### Data section
>> BEGIN

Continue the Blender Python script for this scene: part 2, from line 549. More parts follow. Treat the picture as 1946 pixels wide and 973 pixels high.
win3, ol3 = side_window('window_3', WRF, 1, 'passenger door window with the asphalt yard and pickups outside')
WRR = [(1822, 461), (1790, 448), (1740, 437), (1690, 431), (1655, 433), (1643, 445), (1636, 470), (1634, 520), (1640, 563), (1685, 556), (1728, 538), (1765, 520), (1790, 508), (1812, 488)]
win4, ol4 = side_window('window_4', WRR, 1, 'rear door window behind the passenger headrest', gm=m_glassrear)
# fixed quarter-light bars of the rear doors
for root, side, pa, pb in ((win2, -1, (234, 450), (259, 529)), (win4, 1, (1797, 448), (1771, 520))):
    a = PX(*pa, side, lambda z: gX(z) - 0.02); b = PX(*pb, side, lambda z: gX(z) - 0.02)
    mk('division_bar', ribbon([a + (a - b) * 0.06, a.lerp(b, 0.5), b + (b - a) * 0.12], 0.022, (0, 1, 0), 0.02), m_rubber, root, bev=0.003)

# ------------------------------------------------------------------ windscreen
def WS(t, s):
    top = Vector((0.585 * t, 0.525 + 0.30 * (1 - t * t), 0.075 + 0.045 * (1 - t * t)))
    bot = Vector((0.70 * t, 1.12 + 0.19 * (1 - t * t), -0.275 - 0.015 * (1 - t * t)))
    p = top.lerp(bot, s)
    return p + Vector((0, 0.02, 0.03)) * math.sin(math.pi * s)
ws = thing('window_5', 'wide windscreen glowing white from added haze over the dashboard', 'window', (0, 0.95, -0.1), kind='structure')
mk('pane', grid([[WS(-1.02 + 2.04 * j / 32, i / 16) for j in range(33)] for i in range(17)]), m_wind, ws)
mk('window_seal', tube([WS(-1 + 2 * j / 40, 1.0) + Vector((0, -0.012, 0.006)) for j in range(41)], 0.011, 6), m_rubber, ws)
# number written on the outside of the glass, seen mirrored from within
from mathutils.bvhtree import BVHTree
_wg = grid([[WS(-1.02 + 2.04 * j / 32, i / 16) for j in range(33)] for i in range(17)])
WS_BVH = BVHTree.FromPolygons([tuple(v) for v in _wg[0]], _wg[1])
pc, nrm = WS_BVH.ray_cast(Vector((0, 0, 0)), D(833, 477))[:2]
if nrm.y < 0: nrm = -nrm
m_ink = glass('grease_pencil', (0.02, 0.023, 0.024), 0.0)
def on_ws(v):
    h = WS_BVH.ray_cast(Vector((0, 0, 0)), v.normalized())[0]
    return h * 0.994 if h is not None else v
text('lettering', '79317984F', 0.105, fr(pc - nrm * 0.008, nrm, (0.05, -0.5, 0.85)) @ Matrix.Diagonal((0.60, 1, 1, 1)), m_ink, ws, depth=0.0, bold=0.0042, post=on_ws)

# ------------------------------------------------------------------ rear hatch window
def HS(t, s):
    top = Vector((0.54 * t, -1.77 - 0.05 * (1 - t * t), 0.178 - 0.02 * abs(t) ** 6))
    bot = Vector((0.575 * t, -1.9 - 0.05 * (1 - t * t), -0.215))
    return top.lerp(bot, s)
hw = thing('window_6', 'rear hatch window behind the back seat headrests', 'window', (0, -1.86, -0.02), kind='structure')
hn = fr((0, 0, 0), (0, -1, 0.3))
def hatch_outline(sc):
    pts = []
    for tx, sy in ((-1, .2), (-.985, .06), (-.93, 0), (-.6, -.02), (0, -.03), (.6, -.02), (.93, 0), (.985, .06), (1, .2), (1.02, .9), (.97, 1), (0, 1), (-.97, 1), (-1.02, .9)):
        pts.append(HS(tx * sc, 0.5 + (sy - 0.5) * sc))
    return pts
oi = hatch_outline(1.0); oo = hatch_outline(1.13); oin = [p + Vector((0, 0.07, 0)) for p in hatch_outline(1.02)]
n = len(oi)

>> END

### Task to complete
Reproduce each line of the material above precisely.

### Worked answer
Continue the Blender Python script for this scene: part 2, from line 549. More parts follow. Treat the picture as 1946 pixels wide and 973 pixels high.
win3, ol3 = side_window('window_3', WRF, 1, 'passenger door window with the asphalt yard and pickups outside')
WRR = [(1822, 461), (1790, 448), (1740, 437), (1690, 431), (1655, 433), (1643, 445), (1636, 470), (1634, 520), (1640, 563), (1685, 556), (1728, 538), (1765, 520), (1790, 508), (1812, 488)]
win4, ol4 = side_window('window_4', WRR, 1, 'rear door window behind the passenger headrest', gm=m_glassrear)
# fixed quarter-light bars of the rear doors
for root, side, pa, pb in ((win2, -1, (234, 450), (259, 529)), (win4, 1, (1797, 448), (1771, 520))):
    a = PX(*pa, side, lambda z: gX(z) - 0.02); b = PX(*pb, side, lambda z: gX(z) - 0.02)
    mk('division_bar', ribbon([a + (a - b) * 0.06, a.lerp(b, 0.5), b + (b - a) * 0.12], 0.022, (0, 1, 0), 0.02), m_rubber, root, bev=0.003)

# ------------------------------------------------------------------ windscreen
def WS(t, s):
    top = Vector((0.585 * t, 0.525 + 0.30 * (1 - t * t), 0.075 + 0.045 * (1 - t * t)))
    bot = Vector((0.70 * t, 1.12 + 0.19 * (1 - t * t), -0.275 - 0.015 * (1 - t * t)))
    p = top.lerp(bot, s)
    return p + Vector((0, 0.02, 0.03)) * math.sin(math.pi * s)
ws = thing('window_5', 'wide windscreen glowing white from added haze over the dashboard', 'window', (0, 0.95, -0.1), kind='structure')
mk('pane', grid([[WS(-1.02 + 2.04 * j / 32, i / 16) for j in range(33)] for i in range(17)]), m_wind, ws)
mk('window_seal', tube([WS(-1 + 2 * j / 40, 1.0) + Vector((0, -0.012, 0.006)) for j in range(41)], 0.011, 6), m_rubber, ws)
# number written on the outside of the glass, seen mirrored from within
from mathutils.bvhtree import BVHTree
_wg = grid([[WS(-1.02 + 2.04 * j / 32, i / 16) for j in range(33)] for i in range(17)])
WS_BVH = BVHTree.FromPolygons([tuple(v) for v in _wg[0]], _wg[1])
pc, nrm = WS_BVH.ray_cast(Vector((0, 0, 0)), D(833, 477))[:2]
if nrm.y < 0: nrm = -nrm
m_ink = glass('grease_pencil', (0.02, 0.023, 0.024), 0.0)
def on_ws(v):
    h = WS_BVH.ray_cast(Vector((0, 0, 0)), v.normalized())[0]
    return h * 0.994 if h is not None else v
text('lettering', '79317984F', 0.105, fr(pc - nrm * 0.008, nrm, (0.05, -0.5, 0.85)) @ Matrix.Diagonal((0.60, 1, 1, 1)), m_ink, ws, depth=0.0, bold=0.0042, post=on_ws)

# ------------------------------------------------------------------ rear hatch window
def HS(t, s):
    top = Vector((0.54 * t, -1.77 - 0.05 * (1 - t * t), 0.178 - 0.02 * abs(t) ** 6))
    bot = Vector((0.575 * t, -1.9 - 0.05 * (1 - t * t), -0.215))
    return top.lerp(bot, s)
hw = thing('window_6', 'rear hatch window behind the back seat headrests', 'window', (0, -1.86, -0.02), kind='structure')
hn = fr((0, 0, 0), (0, -1, 0.3))
def hatch_outline(sc):
    pts = []
    for tx, sy in ((-1, .2), (-.985, .06), (-.93, 0), (-.6, -.02), (0, -.03), (.6, -.02), (.93, 0), (.985, .06), (1, .2), (1.02, .9), (.97, 1), (0, 1), (-.97, 1), (-1.02, .9)):
        pts.append(HS(tx * sc, 0.5 + (sy - 0.5) * sc))
    return pts
oi = hatch_outline(1.0); oo = hatch_outline(1.13); oin = [p + Vector((0, 0.07, 0)) for p in hatch_outline(1.02)]
n = len(oi)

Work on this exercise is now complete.